CAPE ELIZABETH — A new report calls for changing traffic circulation at the town’s solid-waste transfer station as a short-term response to safety concerns after a former public works director was fatally injured there one month ago.

Residents would no longer be allowed to back their vehicles into the compactor building, if the town accepts the recommendations of a report issued Monday by engineers at Woodard & Curran in Portland. Instead, residents would be directed to drive into four parking spaces in front of the building and walk their trash to the compactor. The parking spaces would be aligned so motorists would pull forward to exit after dropping off their trash.

The change would create a one-way traffic loop that would eliminate all backing up at the transfer station, said Town Manager Mike McGovern. While most people back into the compactor building, some drive forward into the building and then back out.

“We believe this change will improve safety and make everyone much more comfortable using the facility,” McGovern said Monday. “We’ll closely monitor to see how the new traffic pattern works while working with a citizen advisory committee to analyze a longer-term solution.”

Woodard & Curran’s report offered two other options – one that still required some backing up, and a two-lane, drive-by option that would have resulted in a lower level of service and possibly longer lines. McGovern, the engineers and Public Works Director Robert Malley agreed that the one-lane, four-parking-spots option was the best, McGovern said.

The Town Council is expected to review the report at a Jan. 5 workshop. If the council approves the recommended change, residents would be notified by mail and it would go into effect as early as Jan. 21.

Herbert Dennison, 79, was throwing his trash into the compactor on Nov. 24 when he was struck by a Ford Explorer driven by Christine Sharp-Lopez, 72, of Hunts Point Road. Police said she was backing up at a high speed when the sport utility vehicle struck Dennison and pushed him, causing him to fall into the below-ground-level compactor, which was not operating at the time.

No charges have been filed against Sharp-Lopez, said Police Chief Neil Williams. A thorough examination of the Ford Explorer revealed no mechanical defects, Williams said. When he gets the officer’s report on the vehicle, Williams said he will ask the Cumberland County District Attorney’s Office to determine whether to file charges.
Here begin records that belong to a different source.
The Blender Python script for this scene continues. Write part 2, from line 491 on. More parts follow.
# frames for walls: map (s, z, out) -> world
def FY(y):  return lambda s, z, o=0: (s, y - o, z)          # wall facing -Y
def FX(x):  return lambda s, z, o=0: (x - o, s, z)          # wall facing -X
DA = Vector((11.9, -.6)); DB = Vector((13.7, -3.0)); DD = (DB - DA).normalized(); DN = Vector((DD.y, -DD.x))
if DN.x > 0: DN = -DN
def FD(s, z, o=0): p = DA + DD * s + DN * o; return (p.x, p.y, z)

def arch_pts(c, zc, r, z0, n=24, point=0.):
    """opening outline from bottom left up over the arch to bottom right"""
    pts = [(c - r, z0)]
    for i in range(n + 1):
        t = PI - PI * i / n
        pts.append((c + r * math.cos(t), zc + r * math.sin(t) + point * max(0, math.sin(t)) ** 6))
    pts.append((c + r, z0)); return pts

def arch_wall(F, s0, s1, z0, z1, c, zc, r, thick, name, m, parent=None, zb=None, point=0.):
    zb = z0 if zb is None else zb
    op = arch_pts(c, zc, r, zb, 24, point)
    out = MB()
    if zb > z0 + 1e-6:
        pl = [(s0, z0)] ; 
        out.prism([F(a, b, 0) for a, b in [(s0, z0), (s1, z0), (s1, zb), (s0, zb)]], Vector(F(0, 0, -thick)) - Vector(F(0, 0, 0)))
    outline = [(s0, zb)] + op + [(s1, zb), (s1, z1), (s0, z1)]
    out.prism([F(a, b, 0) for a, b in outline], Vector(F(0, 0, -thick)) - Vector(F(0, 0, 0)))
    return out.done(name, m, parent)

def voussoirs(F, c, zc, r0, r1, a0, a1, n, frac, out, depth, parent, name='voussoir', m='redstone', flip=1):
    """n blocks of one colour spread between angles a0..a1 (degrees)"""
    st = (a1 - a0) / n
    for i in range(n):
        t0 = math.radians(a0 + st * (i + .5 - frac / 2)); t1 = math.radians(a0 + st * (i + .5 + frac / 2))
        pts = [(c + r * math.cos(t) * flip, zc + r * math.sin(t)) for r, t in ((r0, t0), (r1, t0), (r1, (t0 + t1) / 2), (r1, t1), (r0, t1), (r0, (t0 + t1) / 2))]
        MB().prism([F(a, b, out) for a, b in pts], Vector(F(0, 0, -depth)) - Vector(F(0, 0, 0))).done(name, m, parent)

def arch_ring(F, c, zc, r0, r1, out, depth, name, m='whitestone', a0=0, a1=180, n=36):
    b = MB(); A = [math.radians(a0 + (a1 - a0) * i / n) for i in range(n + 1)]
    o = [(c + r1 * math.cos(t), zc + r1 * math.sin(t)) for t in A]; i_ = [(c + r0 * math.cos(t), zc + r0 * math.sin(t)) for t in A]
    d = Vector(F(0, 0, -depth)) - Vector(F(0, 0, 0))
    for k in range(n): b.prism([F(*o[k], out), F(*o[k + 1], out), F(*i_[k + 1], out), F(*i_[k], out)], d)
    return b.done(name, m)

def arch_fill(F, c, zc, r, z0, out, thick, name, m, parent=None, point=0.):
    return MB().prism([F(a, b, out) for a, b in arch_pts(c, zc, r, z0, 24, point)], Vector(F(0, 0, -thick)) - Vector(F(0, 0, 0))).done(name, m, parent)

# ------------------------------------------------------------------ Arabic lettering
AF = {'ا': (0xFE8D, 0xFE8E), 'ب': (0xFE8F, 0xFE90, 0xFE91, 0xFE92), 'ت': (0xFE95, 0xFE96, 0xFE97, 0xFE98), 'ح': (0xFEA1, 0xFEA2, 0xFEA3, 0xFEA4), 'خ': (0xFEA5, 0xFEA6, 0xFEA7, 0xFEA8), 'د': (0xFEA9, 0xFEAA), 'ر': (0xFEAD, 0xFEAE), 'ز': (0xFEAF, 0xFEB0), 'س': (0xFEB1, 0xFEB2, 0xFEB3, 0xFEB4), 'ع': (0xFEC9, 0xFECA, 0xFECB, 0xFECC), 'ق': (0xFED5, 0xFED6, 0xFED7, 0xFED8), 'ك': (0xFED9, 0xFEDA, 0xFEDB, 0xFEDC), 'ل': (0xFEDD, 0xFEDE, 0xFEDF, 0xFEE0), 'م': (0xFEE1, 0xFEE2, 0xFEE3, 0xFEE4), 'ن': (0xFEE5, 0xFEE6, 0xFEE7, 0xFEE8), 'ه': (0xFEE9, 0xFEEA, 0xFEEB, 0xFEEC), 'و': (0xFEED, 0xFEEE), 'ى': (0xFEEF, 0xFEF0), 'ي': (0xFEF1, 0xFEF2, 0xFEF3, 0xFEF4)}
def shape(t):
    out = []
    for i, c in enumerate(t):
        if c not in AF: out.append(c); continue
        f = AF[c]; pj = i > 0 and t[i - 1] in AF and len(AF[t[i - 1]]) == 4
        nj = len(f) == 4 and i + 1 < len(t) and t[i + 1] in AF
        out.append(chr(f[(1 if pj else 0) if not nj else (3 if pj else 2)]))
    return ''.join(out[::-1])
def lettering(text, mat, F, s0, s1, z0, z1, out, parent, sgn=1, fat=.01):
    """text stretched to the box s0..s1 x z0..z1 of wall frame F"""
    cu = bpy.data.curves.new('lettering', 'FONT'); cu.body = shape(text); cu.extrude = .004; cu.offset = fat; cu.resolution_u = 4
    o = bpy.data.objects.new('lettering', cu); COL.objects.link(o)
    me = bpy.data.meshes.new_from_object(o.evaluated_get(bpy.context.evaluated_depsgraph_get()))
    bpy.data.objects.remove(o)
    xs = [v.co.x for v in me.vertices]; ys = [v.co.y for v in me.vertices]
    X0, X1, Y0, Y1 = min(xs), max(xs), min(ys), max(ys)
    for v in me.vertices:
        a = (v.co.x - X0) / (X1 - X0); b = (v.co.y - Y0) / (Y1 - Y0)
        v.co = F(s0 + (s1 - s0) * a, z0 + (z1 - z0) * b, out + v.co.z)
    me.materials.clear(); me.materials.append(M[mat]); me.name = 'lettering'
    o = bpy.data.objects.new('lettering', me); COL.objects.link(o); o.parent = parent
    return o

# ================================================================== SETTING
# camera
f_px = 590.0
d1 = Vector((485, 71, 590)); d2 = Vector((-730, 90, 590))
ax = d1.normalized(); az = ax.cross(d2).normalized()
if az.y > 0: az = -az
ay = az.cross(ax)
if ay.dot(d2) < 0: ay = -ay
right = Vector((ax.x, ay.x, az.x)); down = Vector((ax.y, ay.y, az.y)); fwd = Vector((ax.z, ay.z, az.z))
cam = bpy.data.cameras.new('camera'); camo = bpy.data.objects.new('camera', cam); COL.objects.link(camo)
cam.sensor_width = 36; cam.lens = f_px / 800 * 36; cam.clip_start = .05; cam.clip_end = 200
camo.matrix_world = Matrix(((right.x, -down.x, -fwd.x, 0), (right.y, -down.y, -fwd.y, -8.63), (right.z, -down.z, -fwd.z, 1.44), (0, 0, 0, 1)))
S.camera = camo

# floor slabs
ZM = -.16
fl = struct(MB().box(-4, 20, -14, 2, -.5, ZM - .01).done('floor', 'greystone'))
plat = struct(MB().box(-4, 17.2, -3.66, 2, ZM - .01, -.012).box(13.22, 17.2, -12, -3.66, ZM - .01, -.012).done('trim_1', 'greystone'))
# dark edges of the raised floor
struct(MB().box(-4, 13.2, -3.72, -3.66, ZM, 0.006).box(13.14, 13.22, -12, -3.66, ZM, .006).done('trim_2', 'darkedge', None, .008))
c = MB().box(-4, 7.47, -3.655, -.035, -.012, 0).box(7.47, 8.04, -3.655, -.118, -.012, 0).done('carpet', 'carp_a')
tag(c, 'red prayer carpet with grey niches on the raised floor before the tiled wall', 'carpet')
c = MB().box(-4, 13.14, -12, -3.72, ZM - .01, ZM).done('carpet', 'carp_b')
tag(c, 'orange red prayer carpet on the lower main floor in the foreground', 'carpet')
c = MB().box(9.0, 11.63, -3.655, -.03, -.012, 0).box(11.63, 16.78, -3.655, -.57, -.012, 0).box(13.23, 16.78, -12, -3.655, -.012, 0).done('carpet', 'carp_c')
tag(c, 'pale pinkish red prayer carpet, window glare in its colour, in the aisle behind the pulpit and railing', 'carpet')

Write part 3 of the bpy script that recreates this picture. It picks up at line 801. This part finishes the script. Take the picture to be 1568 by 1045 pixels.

Blood alcohol tests on both Dennison and Sharp-Lopez showed neither had been drinking before the accident, Williams said.

McGovern had notified the Town Council in September about safety concerns at the transfer station and recommended hiring a firm to conduct a full study of the facility, he said. Town officials noted that the 38-year-old compactor should be replaced and that high vehicular and pedestrian traffic was creating safety concerns.

The council had made it a goal to conduct the study in 2015, largely because of the cost of replacing the compactor, said Chairman Jessica Sullivan. Sullivan will head the Solid Waste and Recycling Long-Range Planning Committee that was named Friday. Citizen members are Jamie Garvin, William Brownell, Anne Swift Kayatta and Charles Wilson.

When the accident occurred, the force of the SUV was strong enough to push Dennison through a latched, waist-high chain-link fence intended to keep people from falling into the compactor, Malley said. There’s also a low steel bar to prevent vehicles from backing into the compactor, he said. The transfer station reopened after the fence was repaired.

Woodard & Curran has been asked to submit a proposal for an in-depth study of the town’s solid waste disposal and recycling options, McGovern said. The study would encompass options ranging from making modifications to the existing drop-off facility to adopting curbside trash pickup.

In a 2003 survey, only 9 percent of Cape Elizabeth residents supported a move to curbside pickup, McGovern said. The town spends about $550,000 a year on solid waste disposal and recycling as a member of the ecomaine regional trash burning and recycling facility in Portland.

Thirteen of ecomaine’s 27 owner and associate member communities don’t have regular curbside trash pickup.

Woodard & Curran’s initial assessment of transfer station operations found that 67 percent of users backed their vehicles into the compactor building, 26 percent parked outside the building and carried their trash to the compactor and 7 percent drove forward into the building.

Under the proposed short-term change, recycling containers for cardboard, paper, metal and glass will stay where they are, McGovern said.